As a teenager Joyce McKinney fell in love with Kirk Anderson, a Mormon whom the Mormon church hurriedly sent to Britain as a missionary. Determined to marry Kirk Anderson, Joyce McKinney followed him to England with the intention of marrying Kirk Anderson, whatever it took. Allegedly, she kidnapped him at gunpoint and took him to remote cottage in Devon. Where, having filled the fridge full of Kirk’s favourite food and other things, she shackled him to a bed, stripped him naked and had sex with him for three whole days and nights.

Having a one time sexy young beauty queen waiting on you hand and foot, and satisfying your every whim and fancy, sounds like every man’s fantasy, but Kirk was frightened his church would excommunicate him for having sex and marrying a non-Mormon. When Kirk managed to escape from the cottage, he told the Police how he had been kidnapped at gunpoint and taken to this remote cottage in Devon, where Joyce had forced him to have sex with her for three days. The story of their three days of sex, food and fun, was written up in the tabloids as “The Case of the Manacled Mormon.”
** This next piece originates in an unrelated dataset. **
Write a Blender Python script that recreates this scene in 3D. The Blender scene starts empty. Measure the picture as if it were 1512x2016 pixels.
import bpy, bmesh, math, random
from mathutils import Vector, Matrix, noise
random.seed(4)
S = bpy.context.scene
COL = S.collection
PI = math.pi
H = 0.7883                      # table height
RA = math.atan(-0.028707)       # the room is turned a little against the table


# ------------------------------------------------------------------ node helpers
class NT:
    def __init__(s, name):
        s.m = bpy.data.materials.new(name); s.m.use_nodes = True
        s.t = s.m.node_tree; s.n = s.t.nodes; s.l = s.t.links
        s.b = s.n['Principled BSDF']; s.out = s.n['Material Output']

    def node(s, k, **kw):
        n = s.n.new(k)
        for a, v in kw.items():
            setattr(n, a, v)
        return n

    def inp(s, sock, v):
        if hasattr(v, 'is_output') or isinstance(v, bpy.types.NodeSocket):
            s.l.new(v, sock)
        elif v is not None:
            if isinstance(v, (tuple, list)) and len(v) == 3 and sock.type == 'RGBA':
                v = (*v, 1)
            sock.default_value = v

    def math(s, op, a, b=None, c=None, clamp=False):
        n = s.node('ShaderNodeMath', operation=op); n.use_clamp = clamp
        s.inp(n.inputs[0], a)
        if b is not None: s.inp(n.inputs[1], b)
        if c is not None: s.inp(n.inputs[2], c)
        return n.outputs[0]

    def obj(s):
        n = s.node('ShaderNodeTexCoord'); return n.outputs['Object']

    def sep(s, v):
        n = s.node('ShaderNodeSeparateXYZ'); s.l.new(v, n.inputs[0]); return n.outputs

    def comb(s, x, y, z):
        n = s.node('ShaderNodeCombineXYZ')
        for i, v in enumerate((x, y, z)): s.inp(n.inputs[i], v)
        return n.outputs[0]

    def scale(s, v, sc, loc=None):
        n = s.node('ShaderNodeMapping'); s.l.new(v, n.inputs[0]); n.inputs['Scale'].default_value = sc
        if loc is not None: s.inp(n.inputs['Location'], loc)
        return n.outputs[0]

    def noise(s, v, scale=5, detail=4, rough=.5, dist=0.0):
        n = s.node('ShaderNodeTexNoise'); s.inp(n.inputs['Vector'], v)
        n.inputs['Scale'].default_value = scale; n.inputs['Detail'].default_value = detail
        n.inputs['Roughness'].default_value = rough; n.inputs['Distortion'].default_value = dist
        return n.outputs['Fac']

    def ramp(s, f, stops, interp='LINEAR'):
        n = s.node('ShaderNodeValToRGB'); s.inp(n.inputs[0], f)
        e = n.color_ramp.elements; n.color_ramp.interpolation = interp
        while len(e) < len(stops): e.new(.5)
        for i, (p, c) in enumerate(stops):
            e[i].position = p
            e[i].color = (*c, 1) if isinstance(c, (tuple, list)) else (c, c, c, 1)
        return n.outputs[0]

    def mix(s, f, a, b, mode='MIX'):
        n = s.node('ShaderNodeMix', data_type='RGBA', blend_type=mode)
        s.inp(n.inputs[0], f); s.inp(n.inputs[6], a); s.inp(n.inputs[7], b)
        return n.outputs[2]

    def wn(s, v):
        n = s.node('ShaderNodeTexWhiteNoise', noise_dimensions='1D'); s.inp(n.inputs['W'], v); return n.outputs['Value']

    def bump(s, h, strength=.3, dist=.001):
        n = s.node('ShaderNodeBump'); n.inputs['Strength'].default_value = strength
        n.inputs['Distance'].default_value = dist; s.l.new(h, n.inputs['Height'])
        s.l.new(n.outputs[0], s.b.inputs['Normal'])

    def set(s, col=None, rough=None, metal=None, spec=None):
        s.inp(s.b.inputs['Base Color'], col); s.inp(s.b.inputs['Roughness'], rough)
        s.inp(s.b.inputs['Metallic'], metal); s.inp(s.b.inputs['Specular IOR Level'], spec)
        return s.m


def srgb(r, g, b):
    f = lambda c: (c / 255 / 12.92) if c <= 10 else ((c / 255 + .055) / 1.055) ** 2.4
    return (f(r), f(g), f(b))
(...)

Joyce McKinney was arrested and soon found herself telling a completely different story in court, She said Kirk came with her willingly, getting bail she fled England with her alleged co-conspirator Keith May. Back in the US they were arrested and charged with making false statements to obtain passports. The British authorities however, didn’t take steps to have Joyce extradited from the US, but in her absence the court sentenced her to a year in prison.

As this seemingly ridiculous humorous and weird story unfolds we hear what is either the truth or a pack of lies, from, Peter Tory of the Daily Express, Kent Gavin of the Daily Mirror, and Joyce McKinney herself. Spin is spin and while we can expect it from Britain’s tabloid media, Joyce McKinney is no innocent.

The Daily Express printed Joyce’s side of the story, while their rival The Daily Mirror send Gavin to the US to dig up as much dirt about her as possible, and he found quite a lot, some true, some highly suspect. Especially some photographs of her which she claimed were Photoshoped to paint her worse than a prostitute.

While there’s little doubt that Joyce McKinney is a complete nutter whose animated voice and emphatic gestures, show her as unsettled, she’s sometimes highly amusing and always entertaining, the truth is dependent on who is speaking. This documentary is highly entertaining, and at times very funny, but always quite disturbing. Spin is spin and you would expect it from the British tabloid newspapers, but Joyce McKinney is no innocent.

Joyce McKinney is suing director Errol Morris and his producer Mark Lipson, whom she says tricked her into appearing in this film. She again featured in the tabloids in 2008, when it was reported that she paid a South Korean laboratory run by a Dr Hong, to clone her favourite dog after its death.

Tabloid screens exclusively at the Somerville, February 20-25.